Pertinemment, la couleur est utilisée ici pour faire s'interroger le spectateur. Nous avons le monde des vivants, la société bourgeoise tristement stérile en Noir et Blanc et de l'autre côté, le monde des Morts, gaie et coloré. La couleur est ici un moyen visuel de représenter l'évasion, le changement de monde. Comme on l'a eu dans "Le Magicien d'Oz" de Victor Fleming (1939) (un des premiers film a avoir utilisé le technicolor afin de servir le scénario au début de l'utilisation de la couleur dans l'histoire du Cinéma), le couleur dans le film de Burton sert non seulement à illustrer visuellement ce qui est de l'ordre de l'imaginaire/onirisme mais en plus, il y a un aspect critique, une satire du monde des vivants qui serait en fait...le "véritable" monde des morts, triste et sans âme alors qu'à l'inverse, le monde des morts serait un refuge, un monde libre.
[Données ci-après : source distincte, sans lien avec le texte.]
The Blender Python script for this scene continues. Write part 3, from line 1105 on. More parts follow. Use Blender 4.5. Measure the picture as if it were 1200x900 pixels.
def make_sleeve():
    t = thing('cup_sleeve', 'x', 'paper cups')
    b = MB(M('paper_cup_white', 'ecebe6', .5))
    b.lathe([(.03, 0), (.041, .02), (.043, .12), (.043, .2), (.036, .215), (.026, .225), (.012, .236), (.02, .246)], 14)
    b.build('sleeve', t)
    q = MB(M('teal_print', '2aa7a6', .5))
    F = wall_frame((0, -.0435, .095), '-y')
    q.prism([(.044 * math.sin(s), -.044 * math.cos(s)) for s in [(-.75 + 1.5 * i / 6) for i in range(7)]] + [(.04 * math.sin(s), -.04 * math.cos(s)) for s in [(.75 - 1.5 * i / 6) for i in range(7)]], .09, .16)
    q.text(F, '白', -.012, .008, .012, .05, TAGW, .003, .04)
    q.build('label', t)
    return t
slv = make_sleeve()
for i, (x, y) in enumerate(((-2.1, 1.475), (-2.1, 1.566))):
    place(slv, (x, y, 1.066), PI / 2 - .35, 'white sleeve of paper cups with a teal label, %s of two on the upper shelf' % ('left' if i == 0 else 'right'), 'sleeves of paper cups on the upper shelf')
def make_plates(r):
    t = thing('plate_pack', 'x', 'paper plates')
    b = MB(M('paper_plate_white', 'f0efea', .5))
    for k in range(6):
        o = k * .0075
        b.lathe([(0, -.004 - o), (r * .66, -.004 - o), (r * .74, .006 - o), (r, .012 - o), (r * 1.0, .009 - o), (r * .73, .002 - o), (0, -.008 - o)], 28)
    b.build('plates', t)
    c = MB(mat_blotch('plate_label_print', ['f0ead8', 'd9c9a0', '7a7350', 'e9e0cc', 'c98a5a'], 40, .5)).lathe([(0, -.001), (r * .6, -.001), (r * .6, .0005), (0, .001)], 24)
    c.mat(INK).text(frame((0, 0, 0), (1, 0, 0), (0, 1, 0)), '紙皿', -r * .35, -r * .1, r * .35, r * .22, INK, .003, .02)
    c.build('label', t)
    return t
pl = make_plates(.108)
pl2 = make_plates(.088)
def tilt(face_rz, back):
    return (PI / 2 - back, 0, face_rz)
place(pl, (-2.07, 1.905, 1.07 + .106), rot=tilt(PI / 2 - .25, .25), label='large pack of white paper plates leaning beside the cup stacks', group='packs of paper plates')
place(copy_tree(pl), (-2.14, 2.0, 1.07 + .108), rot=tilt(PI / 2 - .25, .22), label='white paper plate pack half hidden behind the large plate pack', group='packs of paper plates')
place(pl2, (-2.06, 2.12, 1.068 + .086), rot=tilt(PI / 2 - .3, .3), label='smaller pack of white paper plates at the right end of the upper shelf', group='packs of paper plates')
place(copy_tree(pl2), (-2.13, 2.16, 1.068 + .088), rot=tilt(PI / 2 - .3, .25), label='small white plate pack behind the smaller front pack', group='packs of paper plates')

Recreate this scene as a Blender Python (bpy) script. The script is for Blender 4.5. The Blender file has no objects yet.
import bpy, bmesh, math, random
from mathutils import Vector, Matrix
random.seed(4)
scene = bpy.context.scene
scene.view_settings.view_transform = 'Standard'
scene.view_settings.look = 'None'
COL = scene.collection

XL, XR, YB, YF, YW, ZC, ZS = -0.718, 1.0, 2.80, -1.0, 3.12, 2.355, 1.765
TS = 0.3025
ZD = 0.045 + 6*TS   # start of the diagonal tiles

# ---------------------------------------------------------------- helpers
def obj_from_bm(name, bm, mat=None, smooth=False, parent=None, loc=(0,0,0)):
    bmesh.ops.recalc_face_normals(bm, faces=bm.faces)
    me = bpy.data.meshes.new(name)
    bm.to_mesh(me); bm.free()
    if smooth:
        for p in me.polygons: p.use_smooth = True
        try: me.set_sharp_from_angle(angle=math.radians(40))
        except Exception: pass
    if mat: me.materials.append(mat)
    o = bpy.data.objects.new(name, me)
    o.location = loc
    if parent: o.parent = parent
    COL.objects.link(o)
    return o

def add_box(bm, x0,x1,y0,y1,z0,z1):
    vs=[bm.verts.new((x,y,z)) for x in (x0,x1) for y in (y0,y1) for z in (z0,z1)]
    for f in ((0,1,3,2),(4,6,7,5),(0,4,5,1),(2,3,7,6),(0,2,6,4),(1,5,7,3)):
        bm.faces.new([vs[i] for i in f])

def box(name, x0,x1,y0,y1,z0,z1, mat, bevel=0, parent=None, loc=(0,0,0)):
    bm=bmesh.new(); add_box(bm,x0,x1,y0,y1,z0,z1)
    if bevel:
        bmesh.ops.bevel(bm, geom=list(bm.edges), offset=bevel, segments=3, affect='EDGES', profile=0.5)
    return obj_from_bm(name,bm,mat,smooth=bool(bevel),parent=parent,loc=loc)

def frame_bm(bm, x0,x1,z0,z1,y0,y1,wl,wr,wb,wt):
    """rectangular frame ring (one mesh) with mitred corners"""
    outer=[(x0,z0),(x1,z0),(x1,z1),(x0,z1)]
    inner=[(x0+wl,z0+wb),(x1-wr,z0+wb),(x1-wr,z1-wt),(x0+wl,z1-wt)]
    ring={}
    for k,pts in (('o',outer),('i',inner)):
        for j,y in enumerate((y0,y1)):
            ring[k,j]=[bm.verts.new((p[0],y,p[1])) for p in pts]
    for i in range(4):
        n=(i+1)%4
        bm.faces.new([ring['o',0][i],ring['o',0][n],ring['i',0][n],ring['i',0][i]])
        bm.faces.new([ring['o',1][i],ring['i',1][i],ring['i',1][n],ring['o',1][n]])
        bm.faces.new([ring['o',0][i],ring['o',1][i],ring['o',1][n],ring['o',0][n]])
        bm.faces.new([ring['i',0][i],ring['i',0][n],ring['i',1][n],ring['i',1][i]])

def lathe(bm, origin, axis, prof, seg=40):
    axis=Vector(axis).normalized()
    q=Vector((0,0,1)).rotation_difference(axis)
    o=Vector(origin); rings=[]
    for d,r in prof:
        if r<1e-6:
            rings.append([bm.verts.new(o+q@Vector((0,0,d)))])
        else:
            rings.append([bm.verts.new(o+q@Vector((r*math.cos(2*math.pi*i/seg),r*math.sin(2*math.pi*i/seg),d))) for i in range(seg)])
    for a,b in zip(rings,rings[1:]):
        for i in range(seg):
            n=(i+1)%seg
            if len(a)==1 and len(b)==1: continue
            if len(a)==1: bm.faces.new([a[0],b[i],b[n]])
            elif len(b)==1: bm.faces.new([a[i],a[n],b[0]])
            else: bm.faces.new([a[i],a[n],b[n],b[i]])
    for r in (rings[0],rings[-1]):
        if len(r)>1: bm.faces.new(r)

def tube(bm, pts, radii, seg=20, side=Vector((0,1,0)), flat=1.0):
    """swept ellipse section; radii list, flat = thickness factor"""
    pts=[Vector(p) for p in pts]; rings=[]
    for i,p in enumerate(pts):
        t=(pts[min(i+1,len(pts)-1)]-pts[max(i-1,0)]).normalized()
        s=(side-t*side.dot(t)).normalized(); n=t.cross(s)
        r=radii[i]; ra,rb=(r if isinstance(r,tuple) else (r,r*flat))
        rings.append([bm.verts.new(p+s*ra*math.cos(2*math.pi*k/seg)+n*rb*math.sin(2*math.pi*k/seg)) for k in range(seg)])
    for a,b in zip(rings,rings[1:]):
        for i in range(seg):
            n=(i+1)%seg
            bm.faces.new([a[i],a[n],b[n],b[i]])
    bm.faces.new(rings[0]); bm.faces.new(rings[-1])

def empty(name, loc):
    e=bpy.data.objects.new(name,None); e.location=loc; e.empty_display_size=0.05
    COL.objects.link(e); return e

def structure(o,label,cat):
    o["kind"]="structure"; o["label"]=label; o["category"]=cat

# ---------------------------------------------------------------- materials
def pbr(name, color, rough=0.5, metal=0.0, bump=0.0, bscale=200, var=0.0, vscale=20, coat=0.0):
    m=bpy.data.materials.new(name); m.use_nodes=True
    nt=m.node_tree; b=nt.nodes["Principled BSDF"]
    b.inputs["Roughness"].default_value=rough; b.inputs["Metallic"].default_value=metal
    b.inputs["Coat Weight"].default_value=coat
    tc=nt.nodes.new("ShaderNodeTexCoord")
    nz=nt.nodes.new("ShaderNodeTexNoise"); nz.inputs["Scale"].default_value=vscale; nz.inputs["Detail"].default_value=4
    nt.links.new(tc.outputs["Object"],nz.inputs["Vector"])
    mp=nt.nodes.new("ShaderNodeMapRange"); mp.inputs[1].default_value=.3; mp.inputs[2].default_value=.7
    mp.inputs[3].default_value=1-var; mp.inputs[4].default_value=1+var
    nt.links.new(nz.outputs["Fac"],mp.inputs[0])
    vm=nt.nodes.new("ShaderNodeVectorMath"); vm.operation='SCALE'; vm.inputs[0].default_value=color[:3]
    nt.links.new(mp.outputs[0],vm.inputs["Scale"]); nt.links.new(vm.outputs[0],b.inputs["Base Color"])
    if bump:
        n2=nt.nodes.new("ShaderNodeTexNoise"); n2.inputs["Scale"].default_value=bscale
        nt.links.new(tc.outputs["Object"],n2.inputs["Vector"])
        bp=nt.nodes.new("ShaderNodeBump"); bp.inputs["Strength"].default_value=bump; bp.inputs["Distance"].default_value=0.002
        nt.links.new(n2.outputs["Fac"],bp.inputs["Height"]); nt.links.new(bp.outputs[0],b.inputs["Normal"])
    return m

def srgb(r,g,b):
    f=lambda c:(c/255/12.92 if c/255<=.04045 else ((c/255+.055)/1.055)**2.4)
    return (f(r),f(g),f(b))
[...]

Et, lorsque dans la dernière séquence, les morts envahissent le monde des vivants du XIXème siècle, on pourrait interpréter leur peur comme une peur...de la couleur, la couleur qui leur est étrangère car à l'image,
absente de leurs moeurs et de leur modèle social.
Bon, pour finir (parce que j'ai déjà pas mal "disséquer" le film ^^), Les Noces Funèbres est vraiment un excellent film. Ressuscitant et modernisant l'Expressionnisme Allemand à travers une ancienne légende de l'Est, fun, mélancolique, coloré, plus que jamais la Charogne de Baudelaire scintille sous l'éclat de la pleine lune dans les bois !!! "Le Beau est toujours bizarre" Charles Baudelaire, 1868.